IVC was formed in July 2009 by independent County Commissioner Joelle Riddle after she became increasingly frustrated with the narrow scope and vision upheld by parties and their ownership of elected officials. In an effort to better represent her constituents and the complex issues facing her community, she changed her affiliation from Democrat to unaffiliated or independent. Shortly thereafter, she discovered the inequitable ballot access law that led to the federal lawsuit challenging the statue that is currently being appealed by State Representative Kathleen Curry.

About IVC

We are a statewide strategy, communications, and organizing center working to connect and empower those in the state of Colorado who identify themselves as independent or unaffiliated voters. We hope to increase the number of independent elected officials and candidates who run for office in an effort to offer more dynamic leadership choices to the voters of Colorado.

Our mission is to develop an independent coalition of voters for progressive post-partisan reform of the American political process focused on the state of Colorado.

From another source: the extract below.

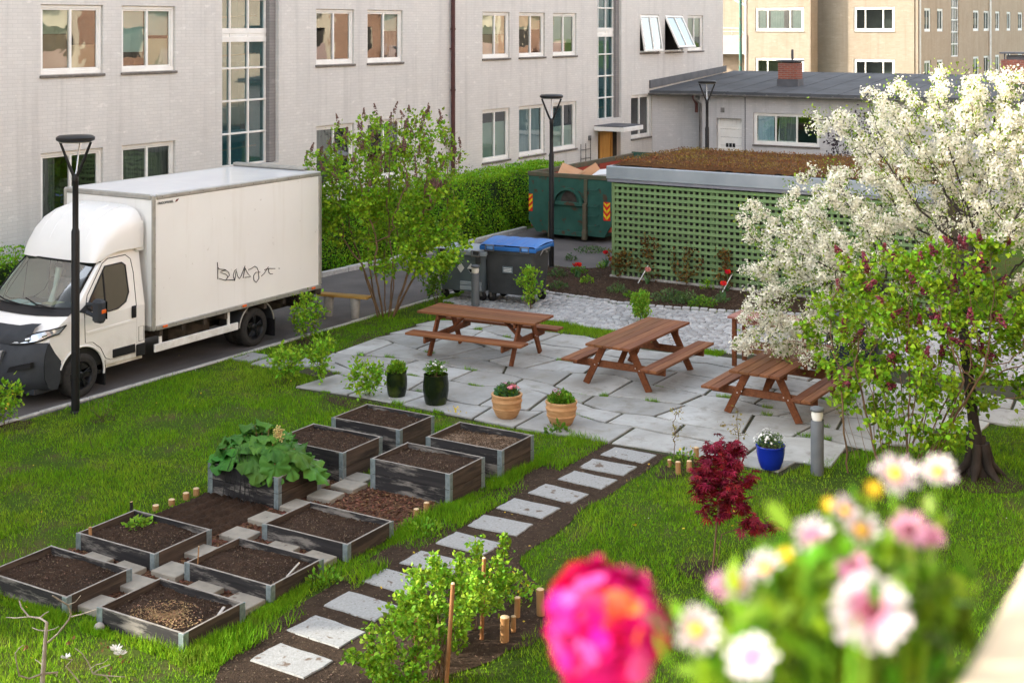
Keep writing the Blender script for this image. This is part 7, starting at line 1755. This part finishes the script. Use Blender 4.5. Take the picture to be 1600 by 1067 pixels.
def climber(y, h, w, label):
    x = SX - .08; t = thing('climbing_plant', label, 'climber', (x, y, 0), 0, 'bronze climbers on the lattice'); N = [(x - .05, y, 0)]; par = [-1]
    att = np.stack([x + rng.uniform(-.05, .03, 40), y + rng.normal(size=40) * w * .4, rng.uniform(.15, h, 40)], 1); N, par = grow(att, N, step=.08, infl=1.5, kill=.1, iters=50, wob=.2); r, k_ = pipe(par, .003, 2.4, .012); V, F = branch_mesh(N, par, r, 4); npmesh('stem', V, F, M['stem'], t)
    V, F = clump_leaves(N[N[:, 2] > .12], 260, .05, LEAF, .075, drop=.4); npmesh('foliage', V, F, M['climber'], t)
climber(13.45, 1.0, .34, 'bronze leaved climber on the lattice, tallest one near the left corner'); climber(12.5, .85, .5, 'bushy bronze climber in the middle of the visible lattice'); climber(11.6, .9, .26, 'bronze climber on the lattice nearest the red tulips'); climber(14.2, .62, .4, 'small bronze climber at the corner post of the lattice shed')
for (y, l) in ((13.55, 'white stake leaning at the foot of the tallest climber'), (11.5, 'white stake leaning at the foot of the climber near the red tulips')):
    t = thing('white_stake', l, 'stake', (SX - .35, y, 0)); mb = MB(); mb.tube([(SX - .4, y + .02, 0), (SX - .14, y - .1, .36)], .011, 6); mb.build('post', M['sticker'], t); mb = MB(); mb.tube([(SX - .14, y - .1, .36), (SX - .13, y - .105, .375)], .014, 6); mb.build('cap', M['lens'], t)
# ---- little corner planting by the maple: bare shrubs and yellow flowers
for (px, py, h, w, lb) in ((1052, 728, .95, .35, 'nearly bare thin shrub at the patio corner, left of the maple'), (1150, 712, .75, .6, 'sparse twiggy shrub with few yellowish leaves behind the maple')):
    c = G(px, py); t = thing('bare_shrub', lb, 'shrub', (c[0], c[1], 0), 0, 'sparse shrubs by the maple'); N = [(c[0], c[1], 0)]; par = [-1]
    N, par = grow(ell_pts(26, (c[0], c[1], h * .62), (w / 2, w / 2, h * .36)), N, step=.06, infl=1, kill=.1, iters=50, wob=.25); r, k_ = pipe(par, .003, 2.4, .01); V, F = branch_mesh(N, par, r, 4); npmesh('stem', V, F, M['barkl'], t)
    M['yleaf'] = leafmat('yellowish_leaf', (.22, .19, .04), (.28, .22, .06), .3); V, F = clump_leaves(N[N[:, 2] > h * .3], 60, .03, LEAF, .04); npmesh('foliage', V, F, M['yleaf'], t)
tuft(1070, 728, .22, .5, 140, 'shrubd', 'green clump with yellow flowers between the pegs by the maple')
def wild(name, pts, n, m, h, sz, label):
    P = []
    for (px, py, w) in pts:
        c = G(px, py)
        for k in range(n): P.append((c[0] + rnd.uniform(-w, w), c[1] + rnd.uniform(-w, w), h + rnd.uniform(-.02, .03)))
    P = np.array(P); q = len(P); V, F = scatter(*FLOWER, P, bases(rng.normal(size=(q, 3)) * .3 + np.array([0, 1, 0.0]))  , sz * rng.uniform(.7, 1.2, q)); return npmesh(name, V, F, M[m])
o = wild('dandelions', [(870, 795, 2.2), (1050, 800, 1.5), (250, 640, 3), (100, 720, 2.0), (900, 930, 1.0), (700, 690, .25), (712, 652, .14), (1000, 840, 1.6), (540, 885, .8), (30, 1000, .6)], 5, 'yellowflower', .07, .016, ''); struct(o, 'stuff')
o = wild('yellow_pansies', [(711, 648, .10), (790, 930, .25), (775, 915, .2), (1078, 715, .2)], 9, 'yellowflower', .09, .022, ''); struct(o, 'stuff')
o = wild('clover_flowers', [(300, 680, 3), (900, 780, 2), (1380, 720, 1.5), (1500, 800, 1.0)], 6, 'whiteflower', .06, .010, ''); struct(o, 'stuff')
tuft(795, 935, .22, .7, 240, 'shrub', 'leafy yellow-flowered clump right of the raspberries'); tuft(625, 620 - 395 + 620, .16, .5, 90, 'boxleaf', 'light green weeds between the beds and the soil path', pos=(12.9, 9.05, 0)); tuft(0, 0, .18, .35, 90, 'shrubd', 'leafy weed at the foot of the right terracotta pot', pos=(17.0, 9.55, 0)); tuft(0, 0, .2, .4, 130, 'boxleaf', 'pale weed clump at the corner of the slanted marker bed', pos=(11.15, 9.08, 0))
# ---- bare magnolia in the lower left corner
K = 11.3; mg = atd(70, 1150, K); t = thing('magnolia_tree', 'bare grey young magnolia with a few white star flowers in the lower left corner', 'magnolia', (mg[0], mg[1], 0))
def W(px, py, dz=0.0): return Vector(atd(px, py, K + dz))
mb = MB(); rt_ = W(66, 1067); mb.tube([(rt_.x, rt_.y, -.05), rt_, W(70, 1010, .02), W(73, 972, .03)], [.022, .02, .016, .013], 8)
br = [([(73, 972, .03), (62, 965, .1), (45, 963, .16), (33, 948, .22), (30, 938, .24)], .009), ([(45, 963, .16), (25, 965, .3), (10, 964, .4)], .006), ([(62, 965, .1), (70, 958, .15), (76, 955, .2)], .005), ([(75, 1003, .02), (90, 990, -.08), (108, 967, -.14), (111, 958, -.15), (106, 945, -.2), (90, 935, -.25), (82, 930, -.3)], .009), ([(111, 963, -.15), (125, 960, -.2), (150, 952, -.3)], .006), ([(106, 945, -.2), (118, 940, -.25), (126, 930, -.3)], .004),
      ([(66, 1052, 0), (45, 1060, -.1), (30, 1055, -.18), (25, 1030, -.22), (24, 1020, -.24)], .008), ([(66, 1052, 0), (90, 1050, .1), (88, 1056, .1)], .01), ([(68, 1040, 0), (60, 1033, .08), (55, 1030, .12)], .005), ([(73, 985, .03), (60, 984, .1), (50, 980, .16)], .005), ([(74, 985, .0), (85, 982, -.1), (92, 978, -.14)], .004), ([(24, 1020, -.24), (30, 1012, -.25), (37, 1007, -.25)], .005)]
for (p_, w_) in br: mb.tube([W(*q) for q in p_], [1.05 * w_ * (1 - .5 * i / len(p_)) for i in range(len(p_))], 5)
br2 = [([(130, 1075, -.3), (120, 1060, -.3), (103, 1040, -.32), (113, 1030, -.34), (102, 1028, -.33)], .007), ([(180, 1075, -.35), (165, 1055, -.35), (145, 1052, -.36), (138, 1035, -.37), (128, 1020, -.38), (117, 1012, -.39)], .007), ([(145, 1052, -.36), (160, 1042, -.36), (172, 1038, -.36)], .006), ([(165, 1055, -.35), (180, 1056, -.34), (196, 1057, -.33)], .005), ([(140, 1045, -.37), (150, 1038, -.38), (162, 1035, -.4), (170, 1028, -.4)], .004)]
b0 = W(150, 1100, -.3)
for (p_, w_) in br2: mb.tube([W(*q) for q in p_], [1.0 * w_ * (1 - .5 * i / len(p_)) for i in range(len(p_))], 5)
mb.tube([(rt_.x, rt_.y, .12), tuple(W(110, 1100, -.2)), tuple(W(130, 1075, -.3))], [.014, .01, .008], 6); mb.tube([(rt_.x, rt_.y, .08), tuple(W(140, 1110, -.28)), tuple(W(180, 1075, -.35))], [.014, .01, .008], 6)
mb.build('trunk', M['greystem'], t)
PET = ([(0, 0, 0), (.16, .35, .06), (.13, .8, .05), (0, 1, -.05), (-.13, .8, .05), (-.16, .35, .06)], [(0, 1, 2, 3, 4, 5)])
for (px, py, dz, s_) in ((103, 1027, -.33, .05), (181, 1015, -.4, .06), (188, 1022, -.41, .06)):
    a = np.linspace(0, 2 * math.pi, 13)[:-1] + rng.normal(size=12) * .15; d = np.stack([np.cos(a), np.sin(a), np.full(12, .5)], 1) + rng.normal(size=(12, 3)) * .2; V, F = scatter(*PET, np.tile(np.array(W(px, py, dz)), (12, 1)), bases(d), np.full(12, s_)); npmesh('flower', V, F, M['whiteflower'], t)
M['brownleaf'] = leafmat('brown_bud_leaf', (.20, .10, .045), (.27, .15, .06), .3); P = np.array([W(px + rnd.uniform(-5, 5), py + rnd.uniform(-5, 5), dz) for (px, py, dz) in [(110, 1002, -.38)] * 8 + [(35, 1010, -.25)] * 5 + [(165, 1008, -.4)] * 5 + [(172, 1045, -.36)] * 4 + [(195, 1030, -.4)] * 5]); V, F = scatter(*LEAF, P, bases(rng.normal(size=P.shape)), np.full(len(P), .035)); npmesh('withered_leaves', V, F, M['brownleaf'], t)['kind'] = 'stuff'
# a stone lying in the grass at the nearest bed
c = G(156, 985); mb = MB(); rows = [[(c[0] + .05 * math.sin(p_) * math.cos(a) * (1 + .15 * math.sin(3 * a)), c[1] + .06 * math.sin(p_) * math.sin(a), .035 + .045 * math.cos(p_)) for a in np.linspace(0, 2 * math.pi, 13)[:-1]] for p_ in np.linspace(.05, 3.09, 8)]; mb.grid(rows, close=True)
tag(mb.build('stone', M['concrete'], None, c), 'small pale stone in the grass at the corner of the nearest bed', 'stone')
# ================================================================ the photographer's balcony: rail, planter and flowers out of focus
t = thing('balcony_rail', 'pale sunlit wooden balcony rail crossing the lower right corner', 'railing', (.9, .1, 5.5))
mb = MB(); mb.bx(-1.0, 3.2, .045, .175, 5.455, 5.5, .008); mb.build('handrail', M['rail'], t)
mb = MB()
for x in np.arange(-.95, 3.2, .11): mb.bx(x, x + .085, .085, .107, 4.62, 5.45, .003)
mb.build('slat', M['rail'], t)
mb = MB(); mb.bx(-1.0, 3.2, -1.68, .16, 4.42, 4.58, .01); mb.build('balcony_floor', M['concrete'], t)
t = thing('planter_trough', 'dark planter trough hung outside the balcony rail, full of flowers', 'planter', (.9, .3, 5.1))
mb = MB(); z0, z1 = 5.06, 5.24
for (a, b, c_, d_) in ((.2, 1.12, .19, .205), (.2, 1.12, .385, .40)): mb.bx(a, b, c_, d_, z0, z1, .003)
for (a, b) in ((.2, .215), (1.105, 1.12)): mb.bx(a, b, .206, .384, z0, z1, .003)
mb.bx(.216, 1.104, .206, .384, z0, z0 + .012); mb.build('box', M['trough'], t); mb = MB(); mb.bx(.217, 1.103, .207, .383, z0 + .014, z1 - .03); mb.build('soil', M['soil'], t)
mb = MB()
for x in (.4, .9): mb.bx(x, x + .03, .176, .189, z0, 5.46, .002)
mb.build('bracket', M['black'], t)
def stem_to(p, q, par, m='shrubd', r_=.0011):
    p = Vector(p); q = Vector(q); mb = MB(); mb.tube([p, p.lerp(q, .5) + Vector((0, .005, .01)), q], r_, 5); return mb.build('stem', M[m], par)
def root_of(c): return (min(max(c[0], .3), 1.05), min(max(c[1], .23), .36), 5.2)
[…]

We do not aspire to create another party. Independents seek instead to diminish the regressive influence of parties and partisanship by opening up the democratic process. IVC will work to create new electoral coalitions that will support new models of nonpartisan governance and will strive for the broadest forms of “bottom-up” voter participation. Currently there are 1.1 million independent or unaffiliated voters in the state of Colorado and that number is only expected to grow. With that growth, the barriers that limit independent participation have become even more glaring.

FAQs

What barriers do independents face?

Closed primaries, which exclude independents from the crucial first round of voting, is one major structural obstacle to a vigorous democracy. (See www.OpenPrimaries.org) Another obstacle is partisan control of redistricting, whereby state legislators – Republicans and Democrats all – carve up their state’s districts to guarantee the election of party-sanctioned candidates, using the power of partisan legislatures to support the status quo. Discriminatory ballot access requirements that are heavily biased against independent and third-party candidates, and the exclusion of such candidates from the nationally televised presidential debates jointly sponsored by the two major parties, are other obstacles. State laws that ban fusion and citizens’ initiative and referendum distance independents and all voters from the policy-making process. The latest barrier discovered in the Colorado electoral process is related to campaign finance, read about it in the lawsuit challenging the statute allowing partisan candidates to raise twice the amount of money per individual vs. their independent counterparts.

Why do independent voters need a voice?

Although the U.S. Constitution makes no mention of political parties – and although George Washington warned us to beware of them in his Farewell Address to the nation – the major parties conflate their own institutional priorities and interests with those of our government. They operate a virtually closed system in which they make all the rules; independents have no representation on any of the bodies that regulate elections, from the Federal Elections Commission to state and local boards of elections, including those that will be counting ballots for Colorado’s only independent at the Capitol, State Representative Kathleen Curry. The rules are largely designed to keep out competition and to sustain the power of the parties themselves. Without traditional partisan allegiances and with a recognition that nonpartisan politics produces the best public policy, independents are singularly positioned to drive meaningful reform of the electoral process.